Você recebe muitas cartas dos leitores. Quais as que mais lhe comoveram?
Clarice –
As desta última safra são de gente muito pura e cheia de confiança em mim. Não sei selecionar as que mais me comoveram. Todas esquentaram o meu coração, todas quiseram me dar a mão para me ajudar a subir mais e ver de algum modo a grande paisagem do mundo, todas me fizeram muito bem. Sou uma colunista feliz. Escrevi nove livros que fizeram muitas pessoas me amar de longe. Mas ser cronista tem um mistério que não entendo: é que os cronistas, pelo menos os do Rio, são muito amados. E escrever a espécie de crônica aos sábados tem me trazido mais amor ainda. Sinto-me tão perto de quem me lê. O contato com o outro ser através da palavra escrita é uma glória. Se me fosse tirada a palavra pela qual tanto luto, eu teria que dançar ou pintar. Alguma forma de comunicação com o mundo eu daria um jeito de ser.

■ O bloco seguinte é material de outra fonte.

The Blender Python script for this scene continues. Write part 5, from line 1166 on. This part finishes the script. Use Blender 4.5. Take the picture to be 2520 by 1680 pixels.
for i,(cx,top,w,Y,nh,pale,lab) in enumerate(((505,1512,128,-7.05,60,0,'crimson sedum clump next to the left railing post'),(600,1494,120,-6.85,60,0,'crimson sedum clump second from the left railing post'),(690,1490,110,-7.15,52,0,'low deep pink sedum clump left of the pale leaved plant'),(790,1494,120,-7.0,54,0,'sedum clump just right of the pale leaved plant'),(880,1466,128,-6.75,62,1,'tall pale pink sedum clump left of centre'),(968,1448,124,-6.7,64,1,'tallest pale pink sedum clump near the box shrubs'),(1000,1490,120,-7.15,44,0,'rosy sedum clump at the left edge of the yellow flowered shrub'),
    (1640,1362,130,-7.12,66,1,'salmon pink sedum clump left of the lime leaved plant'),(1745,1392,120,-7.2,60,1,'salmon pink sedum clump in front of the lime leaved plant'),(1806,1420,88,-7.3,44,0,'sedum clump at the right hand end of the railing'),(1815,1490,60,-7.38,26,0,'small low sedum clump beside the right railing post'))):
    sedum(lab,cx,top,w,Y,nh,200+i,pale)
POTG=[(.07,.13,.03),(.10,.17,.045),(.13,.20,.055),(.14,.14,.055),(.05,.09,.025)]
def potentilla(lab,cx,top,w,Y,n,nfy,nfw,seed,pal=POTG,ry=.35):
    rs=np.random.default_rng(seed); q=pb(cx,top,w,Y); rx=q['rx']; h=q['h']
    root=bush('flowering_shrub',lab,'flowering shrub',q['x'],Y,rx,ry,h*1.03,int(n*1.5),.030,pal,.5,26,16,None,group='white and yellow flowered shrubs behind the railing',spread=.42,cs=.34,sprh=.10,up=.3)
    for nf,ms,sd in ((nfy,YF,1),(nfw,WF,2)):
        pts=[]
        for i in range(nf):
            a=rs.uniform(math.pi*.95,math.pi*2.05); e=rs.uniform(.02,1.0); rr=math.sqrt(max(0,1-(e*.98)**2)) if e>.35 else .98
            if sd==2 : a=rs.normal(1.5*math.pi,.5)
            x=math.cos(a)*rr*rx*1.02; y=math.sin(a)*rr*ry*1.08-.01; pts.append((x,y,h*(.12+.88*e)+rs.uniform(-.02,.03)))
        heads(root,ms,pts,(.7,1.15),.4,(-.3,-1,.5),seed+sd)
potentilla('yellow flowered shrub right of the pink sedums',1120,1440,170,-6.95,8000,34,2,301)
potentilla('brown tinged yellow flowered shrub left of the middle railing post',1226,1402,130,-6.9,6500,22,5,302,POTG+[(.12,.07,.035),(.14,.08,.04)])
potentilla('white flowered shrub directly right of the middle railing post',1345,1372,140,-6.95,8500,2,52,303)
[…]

E escrever é um divinizador do ser humano.
 
Por que você escreveu: “livrai-me do orgulho de ser judia”?
Clarice –
Eu sou judia, você sabe. Mas não acredito nessa besteira de judeu ser o povo eleito de Deus. Não é coisa nenhuma. Os alemães é que devem ser, porque fizeram o que fizeram. Que grande eleição foi essa, para os judeus? Eu, enfim, sou brasileira, pronto e ponto.
 
Clarice, o entrevistado tem a obrigação de falar a verdade?
Clarice –
Não. Ele não é obrigado a dizer aquilo que é contra a sua vontade. Mas também não deve falar do assunto de um outro ângulo, para que não haja ambigüidade e muitas interpretações diferentes. Sempre quis ouvir de um entrevistado o fato como se passou, para não contar a história com interpretação própria. Certas interpretações contam o oposto do que foi dito.